Wingdisk – Time is Running Out EP

Time is Running Out EP

Every once in a while I like to be transported from this world of pain into a comforting womb of sound wherein the cruelty of modern life is held at bay. Actually I’d like to find a job there, buy a house, have my stuff shipped from this world, and send back a post card saying “Just arrived, weather fine, wish Wingdisk was here.” The sad serenity of Time is Running Out would be a welcome quarter-hour of dreamy pop alongside tantalizing interludes of indecipherable voices and found sounds with which to begin my new life.
Wingdisk is a duo comprised of former members of Pale Saints and the Montgolfier Brothers, and anyone familiar with those bands wouldn’t be too surprised at the sound and tone of this EP. Very pretty, haunted songs are sequenced with the shorter bits to make two whole pieces, one for each side of the vinyl (though my copy was actually in disc form, which made it much easier to cram in the CD drive). Like with ex-Montgolfier Brother Mark Tranmer’s previous duo, these songs have the quality of a soundtrack, subtle enough to work as mood music for some bittersweet scene of people doing stuff and saying things yet more than just aural wallpaper. There is something defiant in the unwillingness of the music to be too demonstrative, which would be noble but boring if it wasn’t so captivating.
The quiet bossa-nova inspired “Rio” is, if anything, too brief, introducing a lovely chord progression outlined by Spanish guitars, piano, and a cyclical phrase played on what sounds like a backwards marimba (or xylophone, I’m never sure which is which). It builds to the seven-word vocal – “Why don’t we go back to Rio?” – only to fade out again. Drifting like motes of dust in a sunbeam, it passes away before becoming anything more, but it is very beguiling. I like that I can’t quite describe what this music is. Is it pop? Yeah, but it’s too impressionistic to be just that. Is it soundtrack music? Well it would make a great example of it, but without an accompanying film, I guess not. Actually the disc itself is too short to really pin down what these guys are all about so let’s pose the question this way:
Q: Do you want to hear more Wingdisk? A: (in the form of a flippant Q) Does the Pope shit in the woods? In a word, yes.

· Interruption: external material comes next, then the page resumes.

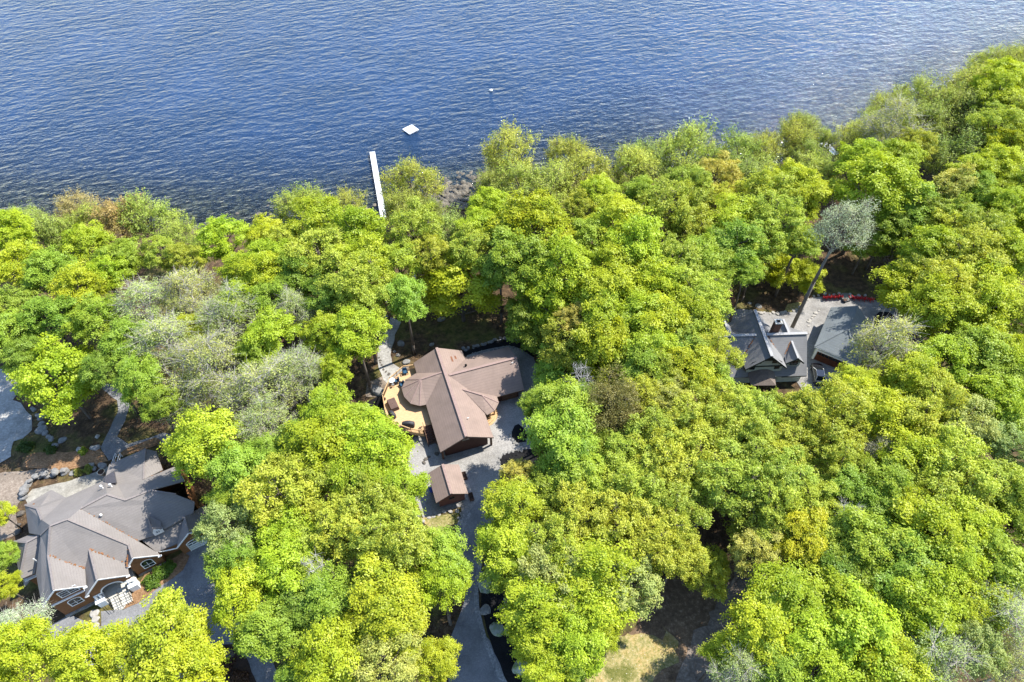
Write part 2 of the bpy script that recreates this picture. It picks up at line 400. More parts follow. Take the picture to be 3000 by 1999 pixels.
def gravel(name, c1, c2, c3, fine=9.0):
    m, n, l, b = nt(name); b.inputs['Roughness'].default_value = 0.95; b.inputs['Specular IOR Level'].default_value = 0.15
    t1 = tex(n, l, fine, 3, 0.8); t2 = tex(n, l, 0.35, 5, 0.65)
    r = ramp(n, [(0.3, c1), (0.55, c2), (0.75, c3)]); l.new(t1, r.inputs[0])
    r2 = ramp(n, [(0.3, (0.66, 0.65, 0.63)), (0.5, (0.95, 0.95, 0.94)), (0.7, (1.16, 1.15, 1.13))]); l.new(t2, r2.inputs[0])
    col = mixc(n, l, 1.0, r.outputs[0], r2.outputs[0], 'MULTIPLY'); l.new(col, b.inputs['Base Color'])
    bump(n, l, b, t1, 0.7, 0.06)
    return m
MAT['gravel'] = gravel('gravel', (0.2, 0.19, 0.18), (0.29, 0.28, 0.265), (0.4, 0.385, 0.36), 5)
MAT['drive'] = gravel('drive', (0.155, 0.155, 0.16), (0.2, 0.2, 0.205), (0.28, 0.28, 0.28), 5)
MAT['stones'] = gravel('stones', (0.12, 0.12, 0.125), (0.27, 0.27, 0.27), (0.48, 0.47, 0.46), 3.5)
MAT['mulch'] = gravel('mulch', (0.008, 0.008, 0.009), (0.014, 0.014, 0.015), (0.03, 0.028, 0.028), 6)
MAT['path'] = gravel('path', (0.24, 0.23, 0.21), (0.34, 0.33, 0.31), (0.46, 0.45, 0.42), 3)
MAT['litter'] = gravel('litter', (0.13, 0.07, 0.035), (0.27, 0.16, 0.085), (0.42, 0.28, 0.17), 4)
MAT['dirt'] = gravel('dirt', (0.14, 0.11, 0.085), (0.22, 0.18, 0.145), (0.34, 0.29, 0.24), 3)
MAT['brown_dirt'] = gravel('brown_dirt', (0.1, 0.068, 0.045), (0.18, 0.122, 0.075), (0.36, 0.27, 0.19), 2.2)
m, n, l, b = nt('dry_grass'); b.inputs['Roughness'].default_value = 0.95; b.inputs['Specular IOR Level'].default_value = 0.1
t1 = tex(n, l, 3.0, 5, 0.75); t2 = tex(n, l, 0.3, 6, 0.7); t3 = tex(n, l, 5.5, 2, 0.6)
ra = ramp(n, [(0.32, (0.13, 0.15, 0.04)), (0.5, (0.3, 0.26, 0.11)), (0.68, (0.44, 0.35, 0.2))]); l.new(t1, ra.inputs[0])
rb2 = ramp(n, [(0.35, (0.42, 0.5, 0.3)), (0.5, (0.95, 0.95, 0.9)), (0.66, (1.1, 0.9, 0.75))]); l.new(t2, rb2.inputs[0])
rc2 = ramp(n, [(0.66, (0, 0, 0)), (0.72, (1, 1, 1))]); l.new(t3, rc2.inputs[0])
col = mixc(n, l, 1.0, ra.outputs[0], rb2.outputs[0], 'MULTIPLY'); col = mixc(n, l, rc2.outputs[0], col, (0.5, 0.46, 0.38))
l.new(col, b.inputs['Base Color']); bump(n, l, b, t1, 0.9, 0.1); MAT['dry_grass'] = m
MAT['paver'] = gravel('paver', (0.2, 0.195, 0.19), (0.26, 0.25, 0.24), (0.33, 0.32, 0.31), 3)
MAT['flagstone'] = gravel('flagstone', (0.2, 0.19, 0.165), (0.3, 0.285, 0.25), (0.38, 0.36, 0.32), 1.6)

def C(x, y, o, k): return (o[0] + x / k, o[1] + y / k)
def c1(L): return [C(x, y, (1050, 950), 2.6133) for x, y in L]
def c2(L): return [C(x, y, (0, 1250), 2.6133) for x, y in L]
def c3(L): return [C(x, y, (2040, 780), 3.3614) for x, y in L]
def c4(L): return [C(x, y, (0, 900), 3.137) for x, y in L]
def c5(L): return [C(x, y, (1200, 1450), 2.856) for x, y in L]
def c7(L): return [C(x, y, (1700, 1500), 3.142) for x, y in L]
def cb(L): return [C(x, y, (0, 1459), 2.904) for x, y in L]
def cd(L): return [C(x, y, (700, 500), 2.904) for x, y in L]
def ov(L): return [(x * 1.275, y * 1.275) for x, y in L]

drape('gravel_apron', c1([(380, 1050), (430, 820), (560, 640), (700, 380), (830, 240), (1000, 185), (1180, 165), (1320, 235), (1420, 420), (1430, 560),
      (1330, 680), (1330, 980), (1200, 1090), (1040, 1220), (960, 1380), (940, 1568), (820, 1568), (790, 1490), (790, 1400), (500, 1500), (430, 1330)]), MAT['gravel'], 0.05)
drape('driveway', c5([(610, 20), (530, 110), (430, 220), (380, 330), (380, 420), (450, 620), (480, 800), (420, 1000), (330, 1250), (330, 1568),
      (330, 1700), (900, 1700), (815, 1568), (760, 1420), (640, 1180), (590, 990), (570, 800), (610, 500), (640, 300), (800, 60), (720, -60)]), MAT['drive'], 0.075)
drape('gravel_verge', c5([(610, 560), (580, 700), (575, 900), (600, 1040), (650, 1200), (740, 1420), (840, 1620), (780, 1620), (690, 1420), (600, 1180), (548, 1000), (535, 820), (555, 650), (590, 540)]), MAT['stones'], 0.095, 0.12)
drape('gravel_strip', c5([(470, 120), (520, 160), (470, 260), (420, 380), (390, 480), (350, 360), (400, 240)]), MAT['stones'], 0.1, 0.12)
drape('dry_lawn', c5([(90, 205), (250, 175), (420, 150), (410, 225), (340, 340), (240, 340), (120, 240)]), MAT['dry_grass'], 0.11)
drape('mulch_bed', c1([(800, 215), (900, 185), (1050, 135), (1180, 118), (1290, 150), (1345, 210), (1345, 260), (1240, 188), (1150, 165), (1000, 192), (880, 222), (815, 240)]), MAT['mulch'], 0.1, 0.1)
drape('mulch_bed', c1([(1175, 830), (1195, 780), (1225, 768), (1265, 800), (1300, 850), (1280, 905), (1215, 912), (1172, 880)]), MAT['mulch'], 0.11, 0.1)
drape('mulch_bed', c1([(1085, 1040), (1110, 1000), (1200, 970), (1340, 955), (1400, 1060), (1250, 1100), (1150, 1100), (1095, 1080)]), MAT['mulch'], 0.11, 0.1)
drape('mulch_bed', c5([(600, 800), (600, 940), (650, 1150), (720, 1350), (815, 1620), (960, 1620), (900, 1300), (840, 1100), (830, 900), (750, 800)]), MAT['mulch'], 0.06, 0.15)
drape('mulch_bed', c1([(60, 600), (150, 555), (190, 540), (205, 680), (260, 760), (150, 720)]), MAT['mulch'], 0.06, 0.15)
drape('stone_path', cd([(1380, 1290), (1330, 1400), (1290, 1568), (1305, 1640), (1400, 1700), (1440, 1760), (1390, 1830), (1320, 1850), (1230, 1780), (1190, 1680), (1180, 1568), (1200, 1440), (1260, 1330), (1290, 1250)]), MAT['path'], 0.06, 0.2)
drape('stone_path', cd([(1330, 960), (1420, 880), (1520, 860), (1500, 930), (1400, 990), (1330, 1090), (1290, 1130), (1240, 1120), (1260, 1060)]), MAT['path'], 0.06, 0.25)
drape('dirt_slope', c1([(200, 390), (330, 330), (400, 310), (350, 420), (200, 520), (170, 560), (60, 560), (60, 450)]), MAT['dirt'], 0.045, 0.3)
# lower right clearing and track
drape('clearing_soil', c7([(820, 500), (1300, 500), (1500, 380), (1800, 420), (1650, 800), (1400, 1200), (1200, 1620), (-100, 1620), (-100, 1350), (250, 1250), (450, 1100), (700, 800)]), MAT['brown_dirt'], 0.04, 0.5)
drape('dry_lawn', c7([(330, 1160), (520, 1130), (700, 1180), (760, 1080), (860, 1120), (900, 1250), (860, 1350), (780, 1480), (720, 1640), (-60, 1640), (-60, 1400), (230, 1290)]), MAT['dry_grass'], 0.07, 1.6)
drape('dirt_track', c7([(1480, 400), (1780, 430), (1620, 680), (1500, 900), (1330, 1200), (1180, 1640), (850, 1640), (1000, 1320), (1160, 1000), (1300, 750), (1420, 560)]), MAT['dirt'], 0.085, 1.3)
# left house
drape('driveway', cb([(1560, 470), (1450, 640), (1250, 830), (1050, 950), (870, 960), (860, 1100), (600, 1010), (380, 1100), (300, 1260), (900, 1500), (1900, 1640), (2420, 1640), (2300, 1350), (1990, 950), (1950, 600), (1800, 400)]), MAT['drive'], 0.06, 0.3)
drape('leaf_litter', cb([(1430, 540), (1560, 470), (1610, 500), (1560, 610), (1350, 770), (1170, 900), (1050, 950), (1090, 850), (1170, 760), (1240, 640)]), MAT['litter'], 0.09, 0.25)
drape('brown_bed', cb([(1900, 1250), (2000, 1240), (2130, 1420), (2200, 1640), (1820, 1640), (1850, 1450)]), MAT['soil'], 0.09, 0.3)
drape('flagstone_terrace', c2([(190, 545), (250, 480), (500, 425), (780, 335), (860, 290), (860, 420), (700, 520), (480, 640), (230, 640)]), MAT['flagstone'], 0.06, 0.15)
drape('stone_path', c4([(940, 700), (1120, 715), (1200, 870), (1150, 1050), (1085, 1190), (1180, 1260), (1500, 1160), (1640, 1180), (1560, 1250), (1350, 1280), (1150, 1340), (1000, 1420), (930, 1290), (1000, 1130), (1085, 960), (1075, 860), (950, 760)]), MAT['drive'], 0.07, 0.2)
drape('gravel_clearing', c4([(-120, 560), (130, 590), (240, 690), (100, 860), (190, 890), (290, 1000), (295, 1130), (200, 1215), (120, 1240), (100, 1370), (-120, 1500)]), MAT['path'], 0.05, 0.3)
drape('leaf_litter', c4([(240, 1360), (420, 1330), (700, 1330), (930, 1300), (1000, 1420), (860, 1450), (620, 1500), (350, 1480), (200, 1470)]), MAT['litter'], 0.055, 0.4)
drape('dirt_slope', c2([(0, 360), (250, 330), (540, 320), (430, 380), (260, 410), (180, 520), (120, 640), (130, 830), (0, 880)]), MAT['dirt'], 0.045, 0.5)
drape('leaf_litter', c4([(1180, 1290), (1430, 1200), (1490, 1230), (1440, 1270), (1150, 1370), (1060, 1380)]), MAT['litter'], 0.1, 0.2)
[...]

In one of the nameless interludes the soothing, friendly voice of a Japanese stranger speaks mysterious words over the muffled sound of a train barreling over tracks on its way to somewhere – apropos I guess, considering much of this was recorded in Japan, where ex-Pale Saint Ian Masters now calls home. Maybe the voice is saying: “Dudes, I could really go for seven-and-a-half minutes of melancholic, lump-in-throat wistfulness that makes me want to stare longingly out of a misty train window while a gentle electro beat pulses underneath a wash of synthesized strings.” Or maybe he’s saying: “Try the mahi-mahi, it’s good for you.” If it’s the former then he’s in luck, because the ensuing “Departure Lounge” is just that. In fact it’s probably good for you as well.
This EP is low-key stuff, but it’s consistently engaging, too much so to remain in the background where you may be tempted to relegate it. I don’t know what else Wingdisk has planned for the future, but I hope Messrs. Masters and Tranmer find time among their various projects for more collaborations like this.